Swasey built this team in Golden's image. Remember, Golden was always harping on putting weight on players. He wasn't too concerned with speed. However, on the flip side, I'd take Moffitt back from LSU in a heart beat over Swasey. Players would come back to Miamito work out in the weight room regardless of who the S&C coach is.
I remember talking to the father of one of the OL's on one of Johnson's teams, I think it was. I remember the player, Mike Pigza, who was a tall thin OL who suffered a bad internal injury. I think I brought up the issue of steroids, and he said the coaches never pressed steroid usage, but pressured the players to "get bigger, get bigger." Maybe back then we had OLs who were too light. That was probably true since we rarely had good running teams, we did it on the passing of Kosar, Testaverde and Walsh. Still, the impression I received was, that there was a lot of pressure to get bigger. Big now, is a lot bigger, than big then. We have guys way over 300. Big then was around 270-280.
I'm not sure if these injuries are related to a poor conditioning and weight program. I'm not seeing the same team a lot of you are. I watched the replay stream late last night--for some reason ESPN3 lost a good part of what I guess was a VA drive in the early 4th-- but I did see a lot of good, swift defensive play by UM. Commentators were talking about how it looked like UM of old, with swarms of tacklers. I saw guys coming up very fast to close on ball carriers. Sure, they gave us some trouble on the edge, but that might have been scheme, not the players. I think they might have fixed that late. It is true, we're playing some DEs at OLB, because we're thin. All of our LBs should be Grace-type swift, like they used to be, but that can be fixed with new recruits.
I never like seeing multiple guys down at the end of a play. Makes me wonder too if we're soft, or if it's something else. Despite the old adage that the guy who plays hard doesn't get hurt that the coaches used to preach to us back in the day, sometimes I think the players who sell out end up with more injuries, especially those that you come back from. That seemed to be the case with a lot of our injuries. They guys eventually got up and walked off.
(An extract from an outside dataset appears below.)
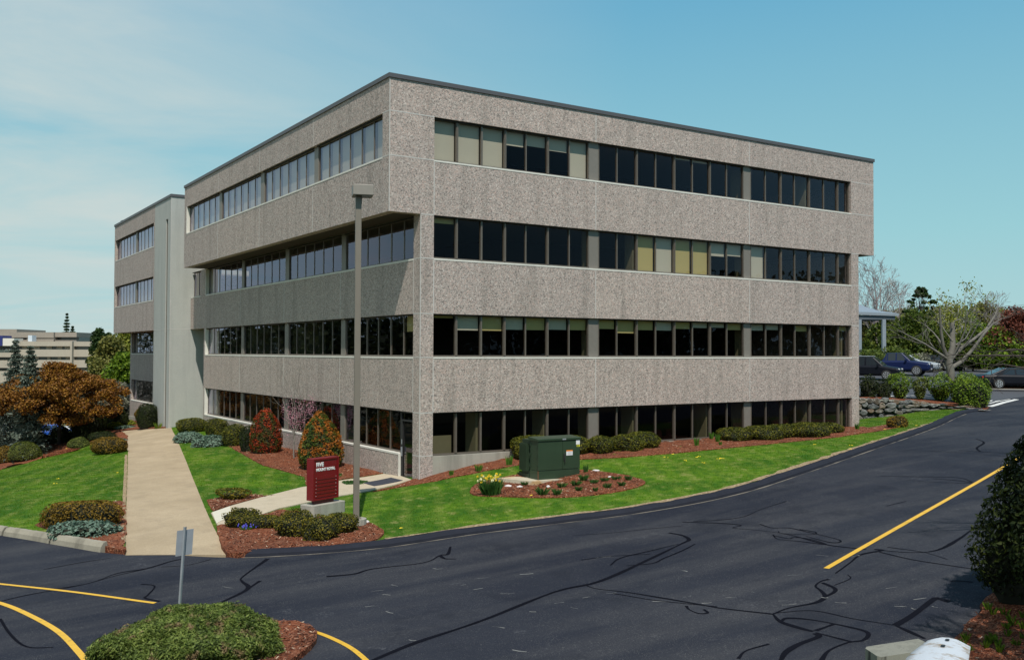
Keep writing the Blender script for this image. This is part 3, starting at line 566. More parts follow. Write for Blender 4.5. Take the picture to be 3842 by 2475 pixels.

But I guess I know a lot less than all the football gurus on this board who received letters from some HS team down there for their junior and senior years, and even went on to play bigtime at southern NW Eastern Georgia State Tech Louisiana div 3 program.
A guy I used to know, a UM alum in Pittsburgh, officiated a lot of HS football and scrimmages at Pitt. He would see a lot of rough play in the scrimmages, and intra-squad fights. like between the offense and defense. He attributed this to a coaching philosophy adopted by Jackie Sherrill or Johnny Majors, I can't remember who the HC was at the time, and his AHC, Jimmy Johnson. They used to let the fights go on, the rough and dirty play in the scrimmages. He thought that was why there were so many injuries in UM practices during Jimmy's era. He contrasted the Sherrill-Majors-Johnson style to Paterno, where he also officiated practices. Paterno woul come down off the tower if there was a fight to lecture them. The other style let the guys beat up on each other for a while.
Maybe opposing teams are better at playing dirty against us, maybe they are just rougher, have rougher scrimmages. Contrast the '88 LSU game with that embarrassment some years later in the Peach Bowl. We were pussies, yet still wanted to act tough after the game and tried to follow them into their locker room and fight.
I don't think it's S&C, I think it's something else.